Dans les Manuels du Conseil d’État, où le Gouvernement consigne ses décisions, toutes les décisions sont inscrites en continu, afin que nul ne puisse, après-coup, y insérer de faux arrêts. Mais alors pourquoi, à la date du 21 juin 1740, plusieurs pages sont-elles restées blanches, les seules en un demi-millénaire ?
Un procès-verbal conservé à Berlin montre que la séance du Conseil de ce jour-là donne lieu à un sérieux clash entre le procureur général de la Principauté, Jean-Frédéric Brun, et le gouverneur, Philippe de Bruëys de Bézuc. Chacun d’eux représente, au milieu du 18e siècle, les intérêts du roi à Neuchâtel ; la quasi-superposition de leurs prérogatives mène alors inévitablement à une profonde mésentente entre eux.
Tout éclate lorsque Brun se plaint en Conseil que certains frais ne lui ont pas été payés, ce qui constitue à ses yeux une injustice que le gouverneur aurait sciemment laissé passer. Choqué qu’on puisse remettre son intégrité en cause, Bézuc finit par accuser Brun de mensonge – chose inimaginable pour l’époque !
Les procès-verbaux du Conseil d’Etat sont rédigés à la main dans de gros volumes reliés comptant souvent plus de 500 pages. Au 21 juin 1740, après le folio 244, des pages vierges trahissent l’embarras du chancelier qui aurait dû y relater la crise survenue ce jour-là dont on ne voulait peut-être pas se souvenir…
Le procès-verbal conservé à Berlin relate :
« Souffrir des injustices !, s’exclame Bézuc. L’on ne saurait se plaindre de moi ; assurément, je suis incapable d’en commettre !
– [Si, par le] refus qui m’a été fait du paiement de mes journées et vacations, comme je viens de le dire, lui répond Brun.
– Monsieur, Monsieur, est-il possible que vous m’accusiez d’avoir souffert des injustices sous mes yeux ?
– Oui Monsieur, c’est la pure vérité, cela s’est passé sous vos yeux.
– Cela n’est pas vrai, vous en avez menti ! »
Humilié par cette accusation de mensonge, Brun quitte le Conseil, en pleine ébullition.
Les autres conseillers d’État, frappés par la gravité de ce à quoi ils viennent d’assister, rédigent alors pour le roi un procès-verbal détaillé des événements.

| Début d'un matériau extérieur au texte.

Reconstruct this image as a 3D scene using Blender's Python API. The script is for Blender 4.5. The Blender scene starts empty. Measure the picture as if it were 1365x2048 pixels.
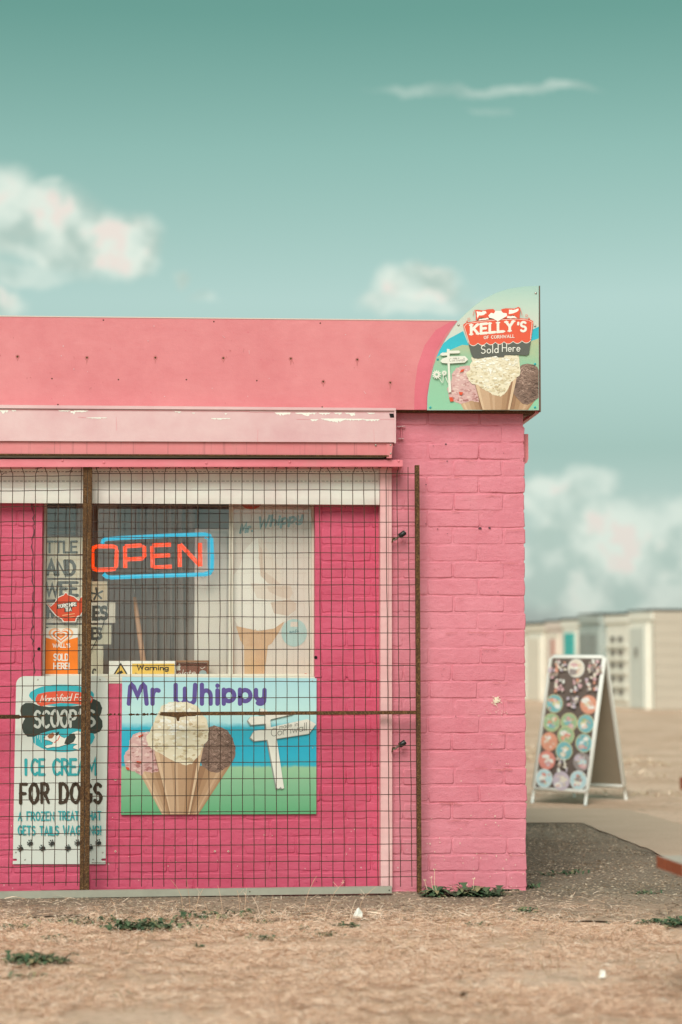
import bpy, math, random
from mathutils import Vector, noise as mnoise
random.seed(7)
SC = bpy.context.scene
COL = SC.collection
PI = math.pi
# ------------------------------------------------------------------ camera
FPX = 4005.0                       # focal length in photo pixels
DIST = 9.0
PITCH = math.atan(281 / FPX)
YAW = math.radians(3.7)
fwd = Vector((math.sin(YAW) * math.cos(PITCH), math.cos(YAW) * math.cos(PITCH), math.sin(PITCH)))
rgt = Vector((math.cos(YAW), -math.sin(YAW), 0))
upv = rgt.cross(fwd)
fh = Vector((math.sin(YAW), math.cos(YAW), 0))
def ray(px, py):
    return fwd * FPX + rgt * (px - 682.5) + upv * (1024 - py)
_r = ray(950, 1785)
CAMH = -_r.z / _r.y * DIST
CP = Vector((0, -DIST, CAMH))
def F(px, py, d=0.0):              # point of the plane d metres in front of the brick facade
    r = ray(px, py); t = (DIST - d) / r.y
    return CP + r * t
def G(px, py, z=0.0):              # point of the level z
    r = ray(px, py); t = (z - CAMH) / r.z
    return CP + r * t

cam = bpy.data.cameras.new('camera'); camo = bpy.data.objects.new('camera', cam); COL.objects.link(camo)
camo.location = CP; camo.rotation_euler = (PI / 2 + PITCH, 0, -YAW)
cam.sensor_fit = 'HORIZONTAL'; cam.sensor_width = 24.0; cam.lens = FPX / 1365 * 24.0
cam.clip_end = 3000; cam.clip_start = 0.1
cam.dof.use_dof = True; cam.dof.focus_distance = 9.0; cam.dof.aperture_fstop = 1.9
SC.camera = camo
# ------------------------------------------------------------------ world, sun, exposure
SUN_EL, SUN_AZ = math.radians(42), math.radians(196)   # azimuth from +Y clockwise: behind the camera, to its left
SKY_STRENGTH = 0.1
SKYR = [(0.0, (.66, .74, .67)), (0.04, (.56, .68, .62)), (0.10, (.385, .57, .515)), (0.174, (.58, .83, .775)), (0.246, (.44, .79, .71)), (0.31, (.28, .66, .57)), (0.9, (.36, .70, .70))]
W = bpy.data.worlds.new("World"); SC.world = W; W.use_nodes = True
nt = W.node_tree; nt.nodes.clear()
def WN(t, **k):
    n = nt.nodes.new(t)
    for a, b in k.items(): setattr(n, a, b)
    return n
def M_(op, a, b=None, c=None, clamp=False):
    n = WN('ShaderNodeMath', operation=op, use_clamp=clamp)
    for i, v in enumerate((a, b, c)):
        if v is None: continue
        if isinstance(v, (int, float)): n.inputs[i].default_value = v
        else: nt.links.new(v, n.inputs[i])
    return n.outputs[0]
def sstep(x, lo, hi):
    n = WN('ShaderNodeMapRange', interpolation_type='SMOOTHSTEP'); n.clamp = True
    nt.links.new(x, n.inputs[0]); n.inputs[1].default_value = lo; n.inputs[2].default_value = hi
    return n.outputs[0]
def wmix(f, a, b, typ='MIX'):
    n = WN('ShaderNodeMix', data_type='RGBA', blend_type=typ)
    for s, v in ((n.inputs[0], f), (n.inputs[6], a), (n.inputs[7], b)):
        if isinstance(v, (int, float)): s.default_value = v
        elif isinstance(v, tuple): s.default_value = v + (1,)
        else: nt.links.new(v, s)
    return n.outputs[2]
tc = WN('ShaderNodeTexCoord').outputs['Generated']
sky = WN('ShaderNodeTexSky', sky_type='NISHITA'); sky.sun_disc = False
sky.sun_elevation = SUN_EL; sky.sun_rotation = SUN_AZ; sky.air_density = 1.2; sky.dust_density = 1.5; sky.ozone_density = 1.0
sep = WN('ShaderNodeSeparateXYZ'); nt.links.new(tc, sep.inputs[0])
dx, dy, dz = sep.outputs
bw = WN('ShaderNodeRGBToBW'); nt.links.new(sky.outputs[0], bw.inputs[0]); skyl = bw.outputs[0]   # the sky's own brightness, tinted teal below
gr = WN('ShaderNodeValToRGB'); nt.links.new(dz, gr.inputs[0])
gr.color_ramp.interpolation = 'EASE' if False else 'LINEAR'; e = gr.color_ramp.elements; e[0].position = 0.0; e[0].color = SKYR[0][1] + (1,); e[1].position = 0.9; e[1].color = SKYR[-1][1] + (1,)
for p_, c_ in SKYR[1:-1]:
    q = e.new(p_); q.color = c_ + (1,)
cmb = WN('ShaderNodeCombineColor')
for i in range(3): nt.links.new(skyl, cmb.inputs[i])
skyc = wmix(1.0, cmb.outputs[0], gr.outputs[0], 'MULTIPLY')
ys = M_('MAXIMUM', dy, 0.02)
u0 = M_('DIVIDE', dx, ys); v0 = M_('DIVIDE', dz, ys)
nz = WN('ShaderNodeTexNoise'); nz.inputs['Scale'].default_value = 26; nz.inputs['Detail'].default_value = 6; nz.inputs['Roughness'].default_value = 0.55
nt.links.new(tc, nz.inputs['Vector'])
nsep = WN('ShaderNodeSeparateColor'); nt.links.new(nz.outputs['Color'], nsep.inputs[0])
nzf = WN('ShaderNodeTexNoise'); nzf.inputs['Scale'].default_value = 60; nzf.inputs['Detail'].default_value = 5
nt.links.new(tc, nzf.inputs['Vector'])
u = M_('ADD', u0, M_('MULTIPLY', M_('SUBTRACT', nsep.outputs[0], 0.5), 0.040))
v = M_('ADD', v0, M_('MULTIPLY', M_('SUBTRACT', nsep.outputs[1], 0.5), 0.030))
front = M_('GREATER_THAN', dy, 0.05)
# (px, py, rx, ry, strength): clouds as directions
CL = [(-30, 420, 120, 95, 1.0), (70, 440, 110, 75, 1), (170, 485, 130, 72, 1), (235, 490, 85, 62, 1), (60, 545, 150, 35, .55), (10, 610, 45, 30, .9), (362, 548, 26, 22, .75),
      (425, 590, 36, 14, .45), (95, 372, 28, 18, .5), (850, 566, 105, 48, 1), (880, 548, 60, 30, 1), (800, 600, 95, 34, .7), (900, 600, 90, 28, .6),
      (860, 180, 110, 13, .30), (1000, 176, 120, 14, .42), (1120, 170, 90, 10, .42), (975, 228, 55, 9, .22),
      (1110, 1000, 85, 62, .9), (1190, 960, 70, 40, .8), (1230, 1080, 190, 100, .9), (1360, 1060, 110, 60, .85), (1330, 1190, 260, 110, .8), (1100, 1150, 130, 80, .7)]
mask = None
for (px, py, rx, ry, st) in CL:
    r_ = ray(px, py); cu, cv = r_.x / r_.y, r_.z / r_.y
    a = M_('DIVIDE', M_('SUBTRACT', u, cu), rx / FPX); b = M_('DIVIDE', M_('SUBTRACT', v, cv), ry / FPX)
    q = M_('SQRT', M_('ADD', M_('MULTIPLY', a, a), M_('MULTIPLY', b, b)))
    m = M_('MULTIPLY', M_('SUBTRACT', 1.0, sstep(q, 0.62, 1.22)), st)
    mask = m if mask is None else M_('MAXIMUM', mask, m)
det = sstep(nzf.outputs['Fac'], 0.25, 0.62)
mask = M_('MULTIPLY', M_('MULTIPLY', mask, front), M_('ADD', 0.62, M_('MULTIPLY', det, 0.38)))
# the rest of the sky carries clouds of the same kind
nb = WN('ShaderNodeTexNoise'); nb.inputs['Scale'].default_value = 3.2; nb.inputs['Detail'].default_value = 7
nt.links.new(tc, nb.inputs['Vector'])
away = M_('SUBTRACT', 1.0, M_('MULTIPLY', M_('SUBTRACT', 1.0, sstep(M_('ABSOLUTE', M_('SUBTRACT', u0, 0.065)), 0.2, 0.34)), M_('MULTIPLY', front, M_('SUBTRACT', 1.0, sstep(v0, 0.34, 0.5)))))
rest = M_('MULTIPLY', M_('MULTIPLY', sstep(nb.outputs['Fac'], 0.52, 0.66), away), M_('MULTIPLY', sstep(dz, 0.02, 0.12), .85))
mask = M_('MAXIMUM', mask, rest)
nsh = WN('ShaderNodeTexNoise'); nsh.inputs['Scale'].default_value = 42; nsh.inputs['Detail'].default_value = 5
nt.links.new(tc, nsh.inputs['Vector'])
cloudc = wmix(sstep(nsh.outputs['Fac'], 0.36, 0.58), (2.9, 3.7, 3.3), (4.9, 5.4, 4.8))
lowgrey = wmix(sstep(v0, 0.0, 0.10), (0.92, 0.93, 0.92), (1.0, 1.0, 1.0))
hi = sstep(nzf.outputs['Fac'], 0.50, 0.60)
cloudc = wmix(M_('MULTIPLY', hi, M_('MULTIPLY', sstep(mask, .6, .9), sstep(nsh.outputs['Fac'], .44, .56))), cloudc, (5.2, 4.75, 4.3))
cloudc = wmix(1.0, cloudc, lowgrey, 'MULTIPLY')
final = wmix(mask, skyc, cloudc)
bg = WN('ShaderNodeBackground'); bg.inputs[1].default_value = SKY_STRENGTH
nt.links.new(final, bg.inputs[0]); wo = WN('ShaderNodeOutputWorld'); nt.links.new(bg.outputs[0], wo.inputs[0])

sl = bpy.data.lights.new('sun', 'SUN'); sl.energy = 2.1; sl.angle = math.radians(35); sl.color = (1.0, 0.90, 0.83)
so = bpy.data.objects.new('sun', sl); COL.objects.link(so)
sd = Vector((math.sin(SUN_AZ) * math.cos(SUN_EL), math.cos(SUN_AZ) * math.cos(SUN_EL), math.sin(SUN_EL)))
so.rotation_euler = sd.to_track_quat('Z', 'Y').to_euler(); so.location = (-8, -14, 12)
SC.view_settings.view_transform = 'Standard'; SC.view_settings.look = 'None'
SC.view_settings.gamma = 1; SC.view_settings.exposure = 0.7; SC.view_settings.use_curve_mapping = False
SC.render.engine = 'CYCLES'

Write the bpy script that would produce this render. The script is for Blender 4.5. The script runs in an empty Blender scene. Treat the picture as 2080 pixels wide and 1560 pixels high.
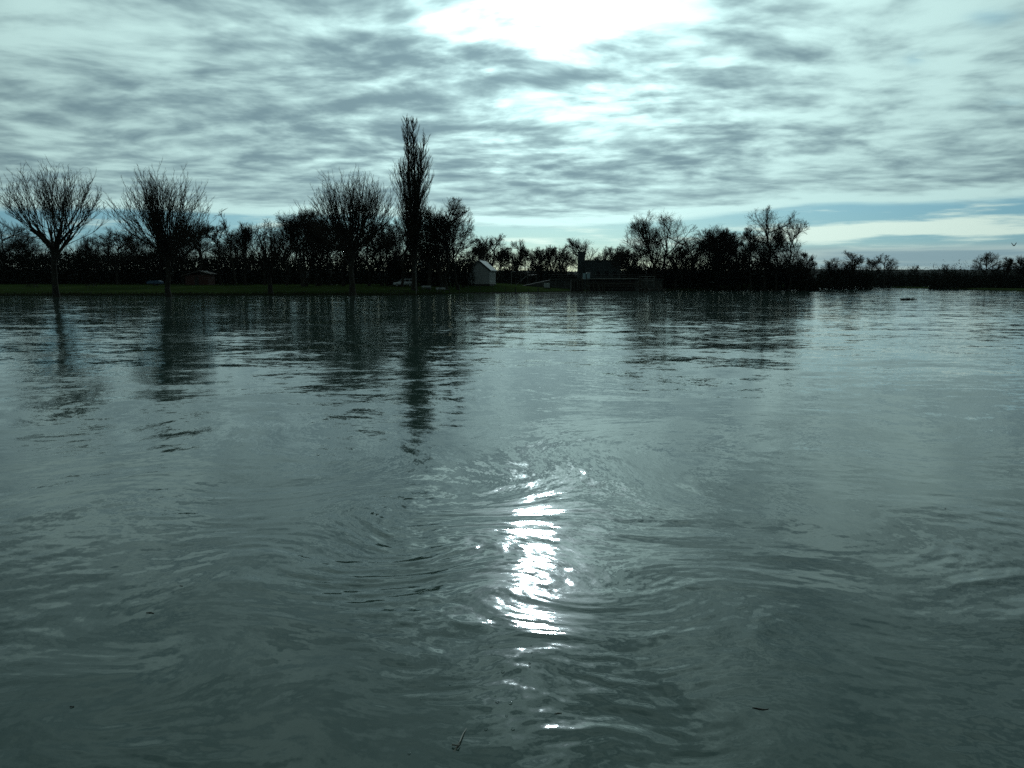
import bpy, math, random
import numpy as np
from mathutils import Vector, Matrix

R = math.radians
scene = bpy.context.scene
col = scene.collection
# ------------------------------------------------------------------ camera
F_PX, TH, EYE = 1632.0, R(7.23), 2.2
cam_d = bpy.data.cameras.new('camera')
cam = bpy.data.objects.new('camera', cam_d)
col.objects.link(cam)
cam_d.sensor_width = 36.0
cam_d.lens = F_PX / 2080.0 * 36.0
cam_d.clip_start = 0.1
cam_d.clip_end = 12000
cam.location = (0, 0, EYE)
cam.rotation_euler = (R(90) - TH, 0, 0)
scene.camera = cam
scene.view_settings.view_transform = 'Standard'
scene.view_settings.look = 'None'
scene.view_settings.exposure = 0.0
scene.view_settings.gamma = 1.0
scene.cycles.use_denoising = False
scene.cycles.max_bounces = 6
scene.cycles.transparent_max_bounces = 4
scene.cycles.sample_clamp_indirect = 12
scene.cycles.sample_clamp_direct = 0

def ray(px, py):
    """direction (azimuth, elevation in degrees) of a place in the sky, read off the photograph"""
    x, y, z = px - 1040.0, F_PX, 780.0 - py
    c, s = math.cos(-TH), math.sin(-TH)
    y, z = y * c - z * s, y * s + z * c
    return math.degrees(math.atan2(x, y)), math.degrees(math.atan2(z, math.hypot(x, y)))

# ------------------------------------------------------------------ node helpers
class NT:
    def __init__(self, tree):
        self.t = tree
        tree.nodes.clear()
    def new(self, kind, **kw):
        n = self.t.nodes.new(kind)
        for k, v in kw.items():
            setattr(n, k, v)
        return n
    def link(self, a, b):
        self.t.links.new(a, b)
    def put(self, sock, v):
        if isinstance(v, bpy.types.NodeSocket):
            self.link(v, sock)
        else:
            sock.default_value = v
    def m(self, op, a, b=0.0, c=0.0, clamp=False):
        n = self.new('ShaderNodeMath', operation=op, use_clamp=clamp)
        for i, v in enumerate((a, b, c)):
            self.put(n.inputs[i], v)
        return n.outputs[0]
    def v(self, op, a, b=(0, 0, 0), s=None):
        n = self.new('ShaderNodeVectorMath', operation=op)
        self.put(n.inputs[0], a)
        if op not in ('NORMALIZE', 'LENGTH', 'SCALE'):
            self.put(n.inputs[1], b)
        if s is not None:
            self.put(n.inputs['Scale'], s)
        return n.outputs['Value'] if op in ('DOT_PRODUCT', 'LENGTH') else n.outputs[0]
    def xyz(self, a):
        n = self.new('ShaderNodeSeparateXYZ')
        self.link(a, n.inputs[0])
        return n.outputs
    def vec(self, x, y, z):
        n = self.new('ShaderNodeCombineXYZ')
        for i, q in enumerate((x, y, z)):
            self.put(n.inputs[i], q)
        return n.outputs[0]
    def noise(self, vec, scale, detail=4.0, rough=0.5, dist=0.0):
        n = self.new('ShaderNodeTexNoise')
        self.put(n.inputs['Vector'], vec)
        n.inputs['Scale'].default_value = scale
        n.inputs['Detail'].default_value = detail
        n.inputs['Roughness'].default_value = rough
        n.inputs['Distortion'].default_value = dist
        return n.outputs
    def mix(self, f, a, b, mode='MIX'):
        n = self.new('ShaderNodeMix', data_type='RGBA', blend_type=mode)
        n.clamp_factor = True
        self.put(n.inputs[0], f)
        self.put(n.inputs[6], a)
        self.put(n.inputs[7], b)
        return n.outputs[2]
    def rng(self, v, a, b, c=0.0, d=1.0, smooth=True):
        n = self.new('ShaderNodeMapRange', interpolation_type='SMOOTHSTEP' if smooth else 'LINEAR')
        self.put(n.inputs[0], v)
        for i, q in enumerate((a, b, c, d)):
            self.put(n.inputs[i + 1], q)
        return n.outputs[0]
    def curve(self, v, pts, lo, hi, ylo, yhi):
        """v in lo..hi -> piecewise smooth curve through pts (x, y)"""
        n = self.new('ShaderNodeFloatCurve')
        c = n.mapping.curves[0]
        q = [((x - lo) / (hi - lo), (y - ylo) / (yhi - ylo)) for x, y in pts]
        c.points[0].location = q[0]
        c.points[1].location = q[-1]
        for p in q[1:-1]:
            c.points.new(*p)
        n.mapping.update()
        self.put(n.inputs['Value'], self.rng(v, lo, hi, 0, 1, smooth=False))
        return self.m('MULTIPLY_ADD', n.outputs[0], yhi - ylo, ylo)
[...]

Conservé aujourd’hui uniquement à Berlin, celui-ci devait être transcrit dans le Manuel du Conseil d’État, à la suite des décisions du jour… mais les pages prévues à cet effet sont très diplomatiquement restées vierges !
Dafflon, Alexandre, « Neuchâtel, ses gouverneurs et le refuge huguenot dans la première moitié du XVIIIe siècle », Bulletin de l’Association suisse pour l’histoire du Refuge huguenot, no 28 (2007-2008), pp. 6-22.
Oguey, Grégoire, « Un éclat désagréable et scandaleux. Quand les archives neuchâteloises de Berlin font réapparaître des déchirements au sommet de l’État en 1740 », xviii.ch, Bâle, 2012, pp. 39-54.
Oguey, Grégoire, Rodeschini, Christine (dir.), Gouverner à distance : Berlin-Neuchâtel, plaquette de l’exposition homonyme présentée aux Archives de l’État de Neuchâtel du 30 avril au 3 octobre 2013 (Inventaires et documents publiés par les Archives de l’État de Neuchâtel), Neuchâtel, 2013.